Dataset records
####
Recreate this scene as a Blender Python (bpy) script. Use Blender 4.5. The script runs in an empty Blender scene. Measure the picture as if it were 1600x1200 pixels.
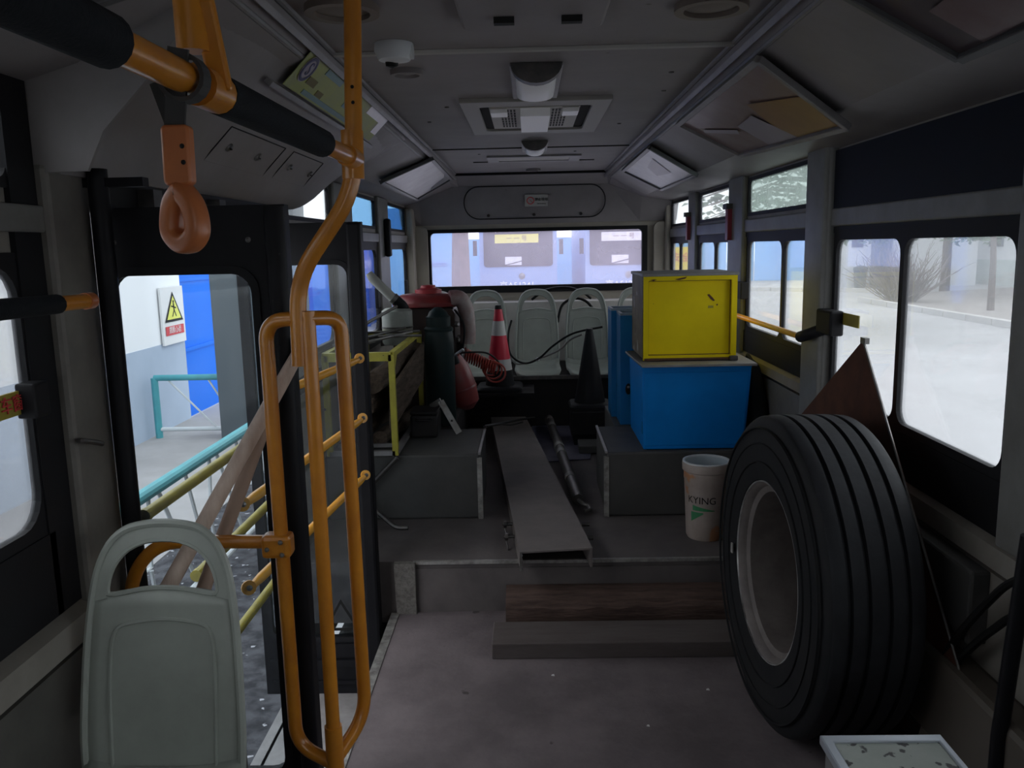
import bpy, bmesh, math, random
from mathutils import Vector, Matrix, Euler
PI = math.pi
rnd = random.Random(7)
S = bpy.context.scene
COL = S.collection

# ------------------------------------------------------------------ camera
cam_d = bpy.data.cameras.new('camera')
cam_d.sensor_width = 36.0
cam_d.lens = 1300.0 / 1600.0 * 36.0
cam_d.clip_end = 500
cam_o = bpy.data.objects.new('camera', cam_d)
COL.objects.link(cam_o)
cR = Vector((0.99956975, 0.01972813, -0.02170509))
cU = Vector((0.01820013, 0.16313642, 0.98643564))
cF = Vector((-0.02300142, 0.98640626, -0.16270718))
cam_o.matrix_world = Matrix(((cR.x, cU.x, -cF.x, 0.0), (cR.y, cU.y, -cF.y, 0.0), (cR.z, cU.z, -cF.z, 1.55), (0, 0, 0, 1)))
S.camera = cam_o

# ------------------------------------------------------------------ world, sun, exposure
world = bpy.data.worlds.new('overcast_sky')
S.world = world
world.use_nodes = True
wt = world.node_tree
wt.nodes.clear()
w_out = wt.nodes.new('ShaderNodeOutputWorld')
w_bg = wt.nodes.new('ShaderNodeBackground')
w_tc = wt.nodes.new('ShaderNodeTexCoord')
w_sep = wt.nodes.new('ShaderNodeSeparateXYZ')
w_rmp = wt.nodes.new('ShaderNodeValToRGB')
w_rmp.color_ramp.elements[0].position = 0.0
w_rmp.color_ramp.elements[0].color = (0.84, 0.86, 0.88, 1)
w_rmp.color_ramp.elements[1].position = 1.0
w_rmp.color_ramp.elements[1].color = (0.94, 0.96, 0.99, 1)
wt.links.new(w_tc.outputs['Generated'], w_sep.inputs[0])
wt.links.new(w_sep.outputs['Z'], w_rmp.inputs[0])
wt.links.new(w_rmp.outputs[0], w_bg.inputs[0])
w_bg.inputs[1].default_value = 1.25
wt.links.new(w_bg.outputs[0], w_out.inputs[0])
S.view_settings.view_transform = 'Standard'
S.view_settings.look = 'None'
S.view_settings.gamma = 1
S.view_settings.use_curve_mapping = False
S.view_settings.exposure = 1.42
S.cycles.use_denoising = True
S.cycles.max_bounces = 10
S.cycles.diffuse_bounces = 6
S.cycles.transparent_max_bounces = 16
S.cycles.caustics_reflective = False
S.cycles.caustics_refractive = False
S.cycles.sample_clamp_indirect = 4.0

# ------------------------------------------------------------------ materials
MATS = {}
def mat(name, col, rough=0.6, metal=0.0, col2=None, scale=6.0, amt=0.5, bump=0.0, bscale=40.0, spots=None, spot_scale=30.0, spot_cut=0.68, stretch=(1, 1, 1), coat=0.0, spec=.5):
    m = bpy.data.materials.new(name); m.use_nodes = True
    nt = m.node_tree; b = nt.nodes['Principled BSDF']
    b.inputs['Roughness'].default_value = rough
    b.inputs['Metallic'].default_value = metal
    b.inputs['Coat Weight'].default_value = coat
    b.inputs['Specular IOR Level'].default_value = spec if max(col) > .04 else min(spec, .16)
    b.inputs['Base Color'].default_value = (*col, 1)
    tc = nt.nodes.new('ShaderNodeTexCoord'); mp = nt.nodes.new('ShaderNodeMapping')
    mp.inputs['Scale'].default_value = stretch
    nt.links.new(tc.outputs['Object'], mp.inputs[0])
    last = None
    if col2 is not None:
        n = nt.nodes.new('ShaderNodeTexNoise'); n.inputs['Scale'].default_value = scale; n.inputs['Detail'].default_value = 6; n.inputs['Roughness'].default_value = 0.65
        r = nt.nodes.new('ShaderNodeValToRGB')
        r.color_ramp.elements[0].position = 0.5 - 0.22 * (1.2 - amt); r.color_ramp.elements[1].position = 0.5 + 0.22 * (1.2 - amt)
        r.color_ramp.elements[0].color = (*col, 1); r.color_ramp.elements[1].color = (*col2, 1)
        nt.links.new(mp.outputs[0], n.inputs[0]); nt.links.new(n.outputs[0], r.inputs[0])
        last = r.outputs[0]
        nt.links.new(last, b.inputs['Base Color'])
    if spots is not None:
        n2 = nt.nodes.new('ShaderNodeTexNoise'); n2.inputs['Scale'].default_value = spot_scale; n2.inputs['Detail'].default_value = 3
        r2 = nt.nodes.new('ShaderNodeValToRGB'); r2.color_ramp.elements[0].position = spot_cut; r2.color_ramp.elements[1].position = spot_cut + 0.03
        r2.color_ramp.elements[0].color = (0, 0, 0, 1); r2.color_ramp.elements[1].color = (1, 1, 1, 1)
        mx = nt.nodes.new('ShaderNodeMix'); mx.data_type = 'RGBA'
        nt.links.new(mp.outputs[0], n2.inputs[0]); nt.links.new(n2.outputs[0], r2.inputs[0]); nt.links.new(r2.outputs[0], mx.inputs[0])
        if last is not None: nt.links.new(last, mx.inputs[6])
        else: mx.inputs[6].default_value = (*col, 1)
        mx.inputs[7].default_value = (*spots, 1)
        nt.links.new(mx.outputs[2], b.inputs['Base Color'])
    if bump > 0:
        nb = nt.nodes.new('ShaderNodeTexNoise'); nb.inputs['Scale'].default_value = bscale; nb.inputs['Detail'].default_value = 5
        bp = nt.nodes.new('ShaderNodeBump'); bp.inputs['Strength'].default_value = bump; bp.inputs['Distance'].default_value = 0.01
        nt.links.new(mp.outputs[0], nb.inputs[0]); nt.links.new(nb.outputs[0], bp.inputs['Height']); nt.links.new(bp.outputs[0], b.inputs['Normal'])
    MATS[name] = m
    return m

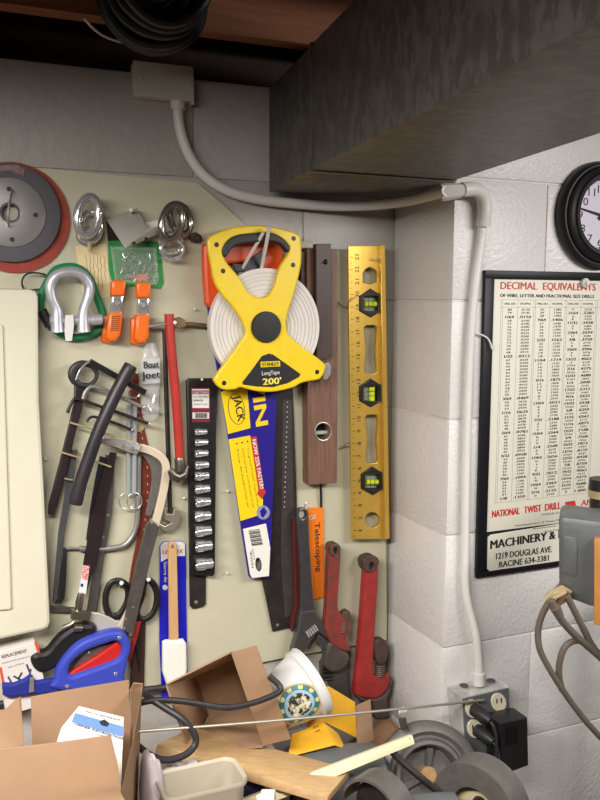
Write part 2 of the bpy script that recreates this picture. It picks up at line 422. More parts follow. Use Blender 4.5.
for lab, u, v in (('black plug in the upper socket of the outlet box', 474, 709.5), ('black plug in the lower socket beside the adapter', 477, 730)):
    t = thing('power_plug', lab, 'plug', PR(u, v, .06), group='plugs in the outlet box')
    c = PR(u, v, .0592); MB().tube([c, c+Vector((.002, -.014, -.001)), c+Vector((.005, -.03, -.003)), c+Vector((.008, -.042, -.006))], [.0125, .0125, .0105, .006], 14).build('plug_body', RUBBER, t)
    e = c+Vector((.008, -.042, -.006))
    MB().tube(cr([e, e+Vector((.005, -.010, -.02)), e+Vector((.008, -.010, -.08)), e+Vector((.008, -.004, -.4)), Vector((e.x-.03, e.y, .12)), Vector((e.x-.2, e.y+.04, .006))], 5, False), .0035, 8).build('cord', RUBBER, t)

# ------------------------------------------------------------------ chart on the right wall
t = thing('wall_chart', 'framed decimal equivalents drill chart hung on the white block wall', 'chart', PR(560, 425, 0))
def R3(x, z, d): return Vector((x, -.22-d, z))
tl = PR(487, 270, .014); bl = PR(478, 579, .014)
XL, ZT, ZB = (tl.x+bl.x)/2, tl.z, bl.z; fw = .021; XR = XL+.44
class Chart: pass
def cbox(mb, x0, x1, z0, z1, d0, d1, bev=.0008): return mb.box((x0, -.22-d1, z0), (x1, -.22-d0, z1), bev)
b = MB(); cbox(b, XL, XR, ZT-fw*.72, ZT, .001, .010); cbox(b, XL, XR, ZB, ZB+.010, .001, .009); cbox(b, XL, XL+fw, ZB+.0098, ZT-fw*.72+.0002, .001, .010); cbox(b, XR-fw, XR, ZB+.0098, ZT-fw*.72+.0002, .001, .010)
b.build('frame', FRAMEB, t)
zs = PR(488, 534, .007).z
cbox(MB(), XL+fw*.8, XR-fw*.8, zs+.004, ZT-fw*.8, .003, .007, .0005).build('chart_sheet', CREAMP, t)
nb = MB().plate([(488, 537.5), (491, 535), (640, 511), (640, 553), (490, 571.5), (487.5, 569)], .003, .004, bev=.0005, P=PR); nb.build('name_plate', CREAMP, t)
cbox(MB(), XL+fw*.9, XR-fw*.9, ZB+.010, zs+.006, .001, .0045, .0003).build('backing', FRAMEB, t)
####
◆ **DIRECTIONS**
Copy out only the lines above from the one with "Write part 2" to the one with "8).build('cord', RUBBER, t)", inclusive, exactly as they stand.

◆ **RESULT OF THIS EXERCISE**
Write part 2 of the bpy script that recreates this picture. It picks up at line 422. More parts follow. Use Blender 4.5.
for lab, u, v in (('black plug in the upper socket of the outlet box', 474, 709.5), ('black plug in the lower socket beside the adapter', 477, 730)):
    t = thing('power_plug', lab, 'plug', PR(u, v, .06), group='plugs in the outlet box')
    c = PR(u, v, .0592); MB().tube([c, c+Vector((.002, -.014, -.001)), c+Vector((.005, -.03, -.003)), c+Vector((.008, -.042, -.006))], [.0125, .0125, .0105, .006], 14).build('plug_body', RUBBER, t)
    e = c+Vector((.008, -.042, -.006))
    MB().tube(cr([e, e+Vector((.005, -.010, -.02)), e+Vector((.008, -.010, -.08)), e+Vector((.008, -.004, -.4)), Vector((e.x-.03, e.y, .12)), Vector((e.x-.2, e.y+.04, .006))], 5, False), .0035, 8).build('cord', RUBBER, t)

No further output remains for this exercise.